-- BEGIN --

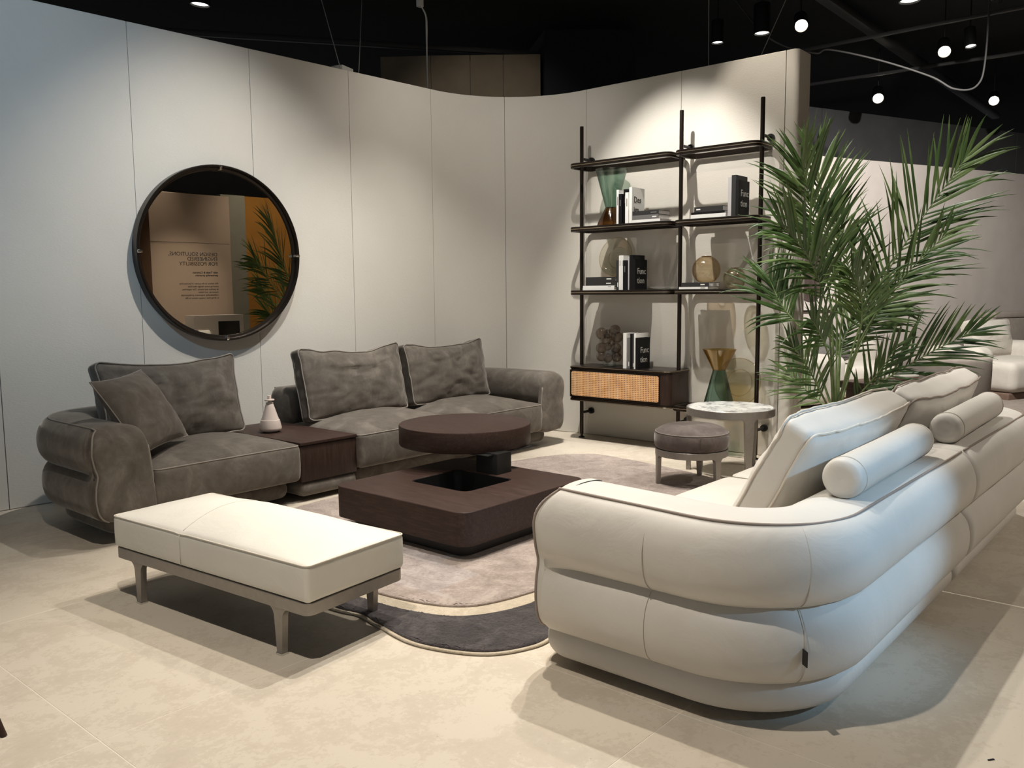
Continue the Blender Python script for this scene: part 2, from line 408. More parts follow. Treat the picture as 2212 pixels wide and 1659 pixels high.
def spline(pts, per=8, closed=False):
    P = [Vector(p) for p in pts]; n = len(P); out = []
    rng = range(n) if closed else range(n - 1)
    for i in rng:
        if closed: a, b, c, d = P[i - 1], P[i], P[(i + 1) % n], P[(i + 2) % n]
        else: a, b, c, d = P[max(i - 1, 0)], P[i], P[i + 1], P[min(i + 2, n - 1)]
        for k in range(per):
            t = k / per
            out.append(.5 * ((2 * b) + (c - a) * t + (2 * a - 5 * b + 4 * c - d) * t * t + (3 * b - a - 3 * c + d) * t ** 3))
    if not closed: out.append(P[-1])
    return out
def soft_box_geo(hx, hy, hz, r, nx=14, ny=10, nz=6, deform=None):
    """rounded box centred on the origin, optional deform(Vector)->Vector"""
    def axis(h, n):
        i = h - r; core = [-i + 2 * i * k / n for k in range(n + 1)]
        ext = [i + r * e for e in (.35, .7, 1.0)]
        return [-e for e in reversed(ext)] + core + ext
    X, Y, Z = axis(hx, nx), axis(hy, ny), axis(hz, nz)
    idx = {}; V = []
    def vid(x, y, z):
        k = (round(x, 6), round(y, 6), round(z, 6))
        if k in idx: return idx[k]
        p = Vector((x, y, z)); q = Vector((max(-hx + r, min(hx - r, x)), max(-hy + r, min(hy - r, y)), max(-hz + r, min(hz - r, z))))
        d = p - q
        if d.length > 1e-9: p = q + d.normalized() * r
        if deform: p = deform(p)
        idx[k] = len(V); V.append(p); return idx[k]
    Fc = []
    def face(A, B, fn, flip):
        for i in range(len(A) - 1):
            for j in range(len(B) - 1):
                q = [fn(A[i], B[j]), fn(A[i + 1], B[j]), fn(A[i + 1], B[j + 1]), fn(A[i], B[j + 1])]
                Fc.append(tuple(reversed(q)) if flip else tuple(q))
    face(X, Y, lambda a, b: vid(a, b, hz), False); face(X, Y, lambda a, b: vid(a, b, -hz), True)
    face(X, Z, lambda a, b: vid(a, -hy, b), False); face(X, Z, lambda a, b: vid(a, hy, b), True)
    face(Y, Z, lambda a, b: vid(hx, a, b), False); face(Y, Z, lambda a, b: vid(-hx, a, b), True)
    return V, Fc
def nz3(p, s, seed=0.0): return noise.noise(Vector((p[0] * s + seed, p[1] * s - seed * .7, p[2] * s + seed * 1.3)))
def text_obj(name, body, size, mat, parent, loc, rot, extrude=.0006, align='LEFT', spacing=1.0, bold=0.0):
    cu = bpy.data.curves.new(name, 'FONT'); cu.body = body; cu.size = size; cu.extrude = extrude
    cu.align_x = align; cu.space_line = spacing; cu.offset = bold; cu.resolution_u = 3
    tmp = bpy.data.objects.new(name, cu); COL.objects.link(tmp)
    dg = bpy.context.evaluated_depsgraph_get(); dg.update()
    me = bpy.data.meshes.new_from_object(tmp.evaluated_get(dg)); bpy.data.objects.remove(tmp)
    me.materials.clear(); me.materials.append(mat)
    o = bpy.data.objects.new(name, me); link(o, parent); o.location = loc; o.rotation_euler = rot
    return o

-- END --

Requirement: Copy each line above precisely, dropping the pictures.

Answer to this problem:
Continue the Blender Python script for this scene: part 2, from line 408. More parts follow. Treat the picture as 2212 pixels wide and 1659 pixels high.
def spline(pts, per=8, closed=False):
    P = [Vector(p) for p in pts]; n = len(P); out = []
    rng = range(n) if closed else range(n - 1)
    for i in rng:
        if closed: a, b, c, d = P[i - 1], P[i], P[(i + 1) % n], P[(i + 2) % n]
        else: a, b, c, d = P[max(i - 1, 0)], P[i], P[i + 1], P[min(i + 2, n - 1)]
        for k in range(per):
            t = k / per
            out.append(.5 * ((2 * b) + (c - a) * t + (2 * a - 5 * b + 4 * c - d) * t * t + (3 * b - a - 3 * c + d) * t ** 3))
    if not closed: out.append(P[-1])
    return out
def soft_box_geo(hx, hy, hz, r, nx=14, ny=10, nz=6, deform=None):
    """rounded box centred on the origin, optional deform(Vector)->Vector"""
    def axis(h, n):
        i = h - r; core = [-i + 2 * i * k / n for k in range(n + 1)]
        ext = [i + r * e for e in (.35, .7, 1.0)]
        return [-e for e in reversed(ext)] + core + ext
    X, Y, Z = axis(hx, nx), axis(hy, ny), axis(hz, nz)
    idx = {}; V = []
    def vid(x, y, z):
        k = (round(x, 6), round(y, 6), round(z, 6))
        if k in idx: return idx[k]
        p = Vector((x, y, z)); q = Vector((max(-hx + r, min(hx - r, x)), max(-hy + r, min(hy - r, y)), max(-hz + r, min(hz - r, z))))
        d = p - q
        if d.length > 1e-9: p = q + d.normalized() * r
        if deform: p = deform(p)
        idx[k] = len(V); V.append(p); return idx[k]
    Fc = []
    def face(A, B, fn, flip):
        for i in range(len(A) - 1):
            for j in range(len(B) - 1):
                q = [fn(A[i], B[j]), fn(A[i + 1], B[j]), fn(A[i + 1], B[j + 1]), fn(A[i], B[j + 1])]
                Fc.append(tuple(reversed(q)) if flip else tuple(q))
    face(X, Y, lambda a, b: vid(a, b, hz), False); face(X, Y, lambda a, b: vid(a, b, -hz), True)
    face(X, Z, lambda a, b: vid(a, -hy, b), False); face(X, Z, lambda a, b: vid(a, hy, b), True)
    face(Y, Z, lambda a, b: vid(hx, a, b), False); face(Y, Z, lambda a, b: vid(-hx, a, b), True)
    return V, Fc
def nz3(p, s, seed=0.0): return noise.noise(Vector((p[0] * s + seed, p[1] * s - seed * .7, p[2] * s + seed * 1.3)))
def text_obj(name, body, size, mat, parent, loc, rot, extrude=.0006, align='LEFT', spacing=1.0, bold=0.0):
    cu = bpy.data.curves.new(name, 'FONT'); cu.body = body; cu.size = size; cu.extrude = extrude
    cu.align_x = align; cu.space_line = spacing; cu.offset = bold; cu.resolution_u = 3
    tmp = bpy.data.objects.new(name, cu); COL.objects.link(tmp)
    dg = bpy.context.evaluated_depsgraph_get(); dg.update()
    me = bpy.data.meshes.new_from_object(tmp.evaluated_get(dg)); bpy.data.objects.remove(tmp)
    me.materials.clear(); me.materials.append(mat)
    o = bpy.data.objects.new(name, me); link(o, parent); o.location = loc; o.rotation_euler = rot
    return o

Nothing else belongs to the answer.